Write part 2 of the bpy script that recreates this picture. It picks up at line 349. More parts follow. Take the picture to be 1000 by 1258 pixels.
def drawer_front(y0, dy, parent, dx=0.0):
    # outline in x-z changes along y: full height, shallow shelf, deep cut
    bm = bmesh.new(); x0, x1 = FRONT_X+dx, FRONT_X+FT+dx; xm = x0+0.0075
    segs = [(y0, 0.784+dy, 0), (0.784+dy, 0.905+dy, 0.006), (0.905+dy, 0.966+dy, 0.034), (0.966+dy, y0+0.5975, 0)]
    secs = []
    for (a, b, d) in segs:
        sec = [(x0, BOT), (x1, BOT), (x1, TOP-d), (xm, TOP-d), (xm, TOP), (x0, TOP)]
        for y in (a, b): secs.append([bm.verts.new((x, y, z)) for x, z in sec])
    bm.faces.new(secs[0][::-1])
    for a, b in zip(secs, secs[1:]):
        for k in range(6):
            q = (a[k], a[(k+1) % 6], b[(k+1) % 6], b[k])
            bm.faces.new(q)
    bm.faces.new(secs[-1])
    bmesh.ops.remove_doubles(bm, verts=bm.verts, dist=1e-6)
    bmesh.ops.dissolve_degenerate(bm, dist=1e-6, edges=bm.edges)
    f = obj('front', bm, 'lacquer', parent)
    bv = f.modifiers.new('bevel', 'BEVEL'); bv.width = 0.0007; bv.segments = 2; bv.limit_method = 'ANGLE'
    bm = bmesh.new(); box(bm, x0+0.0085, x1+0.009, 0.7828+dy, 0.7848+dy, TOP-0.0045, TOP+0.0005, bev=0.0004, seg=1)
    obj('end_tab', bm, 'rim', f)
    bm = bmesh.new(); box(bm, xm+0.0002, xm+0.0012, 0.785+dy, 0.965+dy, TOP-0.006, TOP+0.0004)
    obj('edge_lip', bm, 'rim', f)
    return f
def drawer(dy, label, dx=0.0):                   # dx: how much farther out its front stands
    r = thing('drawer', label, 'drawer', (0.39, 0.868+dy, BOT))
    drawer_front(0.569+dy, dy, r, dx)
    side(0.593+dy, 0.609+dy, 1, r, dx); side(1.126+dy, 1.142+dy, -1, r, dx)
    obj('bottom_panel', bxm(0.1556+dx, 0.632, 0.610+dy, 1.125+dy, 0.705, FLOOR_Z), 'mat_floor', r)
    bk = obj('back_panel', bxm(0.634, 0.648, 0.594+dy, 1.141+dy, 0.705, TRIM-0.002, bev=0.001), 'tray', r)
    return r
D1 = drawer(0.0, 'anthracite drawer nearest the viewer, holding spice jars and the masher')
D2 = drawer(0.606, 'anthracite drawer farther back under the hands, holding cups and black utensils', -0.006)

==

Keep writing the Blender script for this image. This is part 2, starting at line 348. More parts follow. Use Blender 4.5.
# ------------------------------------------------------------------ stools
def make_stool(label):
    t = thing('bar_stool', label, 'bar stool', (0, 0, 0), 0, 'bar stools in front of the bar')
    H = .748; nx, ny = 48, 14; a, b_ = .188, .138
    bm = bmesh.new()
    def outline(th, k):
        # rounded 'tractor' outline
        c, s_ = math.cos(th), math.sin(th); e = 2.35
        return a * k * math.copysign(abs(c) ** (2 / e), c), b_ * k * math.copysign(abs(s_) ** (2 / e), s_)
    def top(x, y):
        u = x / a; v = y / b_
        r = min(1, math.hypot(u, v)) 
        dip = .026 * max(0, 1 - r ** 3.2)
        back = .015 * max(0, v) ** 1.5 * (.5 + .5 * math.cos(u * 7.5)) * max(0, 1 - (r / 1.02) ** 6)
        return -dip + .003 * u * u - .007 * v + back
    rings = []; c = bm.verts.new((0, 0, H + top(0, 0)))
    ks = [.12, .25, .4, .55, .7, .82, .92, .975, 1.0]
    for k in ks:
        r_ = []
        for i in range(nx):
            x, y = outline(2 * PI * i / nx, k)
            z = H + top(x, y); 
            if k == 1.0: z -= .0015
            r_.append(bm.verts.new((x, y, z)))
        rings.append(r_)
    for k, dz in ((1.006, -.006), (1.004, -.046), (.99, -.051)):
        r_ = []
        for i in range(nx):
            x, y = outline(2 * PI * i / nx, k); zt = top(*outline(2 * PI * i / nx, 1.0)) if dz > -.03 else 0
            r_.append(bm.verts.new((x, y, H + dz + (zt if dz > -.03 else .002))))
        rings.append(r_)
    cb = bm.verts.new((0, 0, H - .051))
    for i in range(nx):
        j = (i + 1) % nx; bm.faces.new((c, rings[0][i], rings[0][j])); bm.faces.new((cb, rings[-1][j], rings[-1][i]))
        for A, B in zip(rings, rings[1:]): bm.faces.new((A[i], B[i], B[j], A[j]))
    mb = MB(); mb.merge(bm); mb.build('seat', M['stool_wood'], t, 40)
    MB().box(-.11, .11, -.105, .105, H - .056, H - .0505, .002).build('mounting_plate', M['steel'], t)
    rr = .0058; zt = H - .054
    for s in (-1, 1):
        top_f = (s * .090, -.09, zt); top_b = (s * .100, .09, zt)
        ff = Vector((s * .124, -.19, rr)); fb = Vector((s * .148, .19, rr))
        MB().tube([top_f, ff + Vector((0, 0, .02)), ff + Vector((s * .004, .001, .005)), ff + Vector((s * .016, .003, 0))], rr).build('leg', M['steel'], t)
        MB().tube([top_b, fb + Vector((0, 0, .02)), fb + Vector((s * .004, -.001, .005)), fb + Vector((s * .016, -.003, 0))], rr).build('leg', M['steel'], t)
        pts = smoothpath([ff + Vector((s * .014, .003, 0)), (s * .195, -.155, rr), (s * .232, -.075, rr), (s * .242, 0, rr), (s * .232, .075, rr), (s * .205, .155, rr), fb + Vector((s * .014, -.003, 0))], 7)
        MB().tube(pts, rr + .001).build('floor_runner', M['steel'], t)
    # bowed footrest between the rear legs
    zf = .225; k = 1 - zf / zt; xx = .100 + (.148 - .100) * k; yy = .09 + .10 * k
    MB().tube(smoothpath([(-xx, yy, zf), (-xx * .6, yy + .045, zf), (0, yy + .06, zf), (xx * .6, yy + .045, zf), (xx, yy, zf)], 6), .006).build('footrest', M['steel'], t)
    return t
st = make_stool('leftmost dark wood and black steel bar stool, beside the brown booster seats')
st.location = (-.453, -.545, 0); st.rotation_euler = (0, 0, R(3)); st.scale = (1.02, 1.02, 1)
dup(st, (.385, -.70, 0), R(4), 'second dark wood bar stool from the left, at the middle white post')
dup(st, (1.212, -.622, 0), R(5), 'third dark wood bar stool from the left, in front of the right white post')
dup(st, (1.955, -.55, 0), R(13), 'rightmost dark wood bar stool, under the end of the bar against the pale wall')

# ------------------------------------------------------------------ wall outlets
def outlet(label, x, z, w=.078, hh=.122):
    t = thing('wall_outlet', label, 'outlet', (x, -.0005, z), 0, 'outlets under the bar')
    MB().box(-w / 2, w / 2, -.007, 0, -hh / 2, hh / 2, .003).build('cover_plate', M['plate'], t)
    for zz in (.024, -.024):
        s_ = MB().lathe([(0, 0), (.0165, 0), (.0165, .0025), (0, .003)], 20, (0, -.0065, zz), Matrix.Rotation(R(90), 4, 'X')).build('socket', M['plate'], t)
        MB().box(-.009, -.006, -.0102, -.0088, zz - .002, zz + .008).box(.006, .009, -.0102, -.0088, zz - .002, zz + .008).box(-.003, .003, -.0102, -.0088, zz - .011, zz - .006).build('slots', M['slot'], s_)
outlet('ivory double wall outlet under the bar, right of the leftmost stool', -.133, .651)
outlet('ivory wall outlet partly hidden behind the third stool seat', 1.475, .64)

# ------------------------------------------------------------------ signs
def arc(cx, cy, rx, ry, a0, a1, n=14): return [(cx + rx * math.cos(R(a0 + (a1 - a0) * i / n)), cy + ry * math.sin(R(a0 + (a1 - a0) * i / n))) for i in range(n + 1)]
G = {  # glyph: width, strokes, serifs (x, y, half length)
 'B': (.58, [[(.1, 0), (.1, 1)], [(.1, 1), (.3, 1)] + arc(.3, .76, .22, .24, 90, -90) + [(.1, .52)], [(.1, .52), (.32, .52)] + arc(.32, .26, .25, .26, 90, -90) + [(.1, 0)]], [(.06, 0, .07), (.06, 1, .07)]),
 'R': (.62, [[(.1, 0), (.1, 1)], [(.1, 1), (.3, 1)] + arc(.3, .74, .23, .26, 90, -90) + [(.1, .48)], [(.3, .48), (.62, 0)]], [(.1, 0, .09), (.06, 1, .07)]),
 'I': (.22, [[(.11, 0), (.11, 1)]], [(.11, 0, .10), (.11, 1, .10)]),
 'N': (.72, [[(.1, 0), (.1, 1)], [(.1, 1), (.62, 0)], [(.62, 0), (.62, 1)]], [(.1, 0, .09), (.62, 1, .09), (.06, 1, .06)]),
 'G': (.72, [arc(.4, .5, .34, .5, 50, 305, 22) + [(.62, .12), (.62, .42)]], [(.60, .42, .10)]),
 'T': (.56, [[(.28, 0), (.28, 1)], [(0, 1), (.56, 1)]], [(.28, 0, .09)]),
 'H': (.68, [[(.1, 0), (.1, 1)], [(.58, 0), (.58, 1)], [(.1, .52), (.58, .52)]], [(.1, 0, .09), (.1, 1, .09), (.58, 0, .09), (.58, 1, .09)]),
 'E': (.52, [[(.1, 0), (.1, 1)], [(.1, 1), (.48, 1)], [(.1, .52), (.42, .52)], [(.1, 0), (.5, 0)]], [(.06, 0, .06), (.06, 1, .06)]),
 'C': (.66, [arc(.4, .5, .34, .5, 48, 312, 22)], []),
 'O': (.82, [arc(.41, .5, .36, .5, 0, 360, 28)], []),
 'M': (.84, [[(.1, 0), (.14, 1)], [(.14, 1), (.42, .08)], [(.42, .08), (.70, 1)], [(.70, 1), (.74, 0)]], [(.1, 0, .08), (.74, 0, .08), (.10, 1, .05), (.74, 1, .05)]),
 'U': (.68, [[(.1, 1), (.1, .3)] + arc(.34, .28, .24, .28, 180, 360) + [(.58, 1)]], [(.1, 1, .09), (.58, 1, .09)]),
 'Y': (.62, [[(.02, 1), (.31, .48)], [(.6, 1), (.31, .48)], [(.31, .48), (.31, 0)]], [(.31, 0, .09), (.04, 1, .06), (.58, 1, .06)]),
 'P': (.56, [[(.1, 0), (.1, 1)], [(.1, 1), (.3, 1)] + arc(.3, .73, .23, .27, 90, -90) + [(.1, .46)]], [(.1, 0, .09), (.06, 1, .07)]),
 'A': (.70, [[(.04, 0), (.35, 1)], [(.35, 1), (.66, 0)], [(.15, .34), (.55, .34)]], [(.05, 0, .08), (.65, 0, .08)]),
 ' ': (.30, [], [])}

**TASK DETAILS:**
Search the preceding listing for the word "this" and pull out every line that holds it.

**WRITTEN ANSWER:**
Write part 2 of the bpy script that recreates this picture. It picks up at line 349. More parts follow. Take the picture to be 1000 by 1258 pixels.
Keep writing the Blender script for this image. This is part 2, starting at line 348. More parts follow. Use Blender 4.5.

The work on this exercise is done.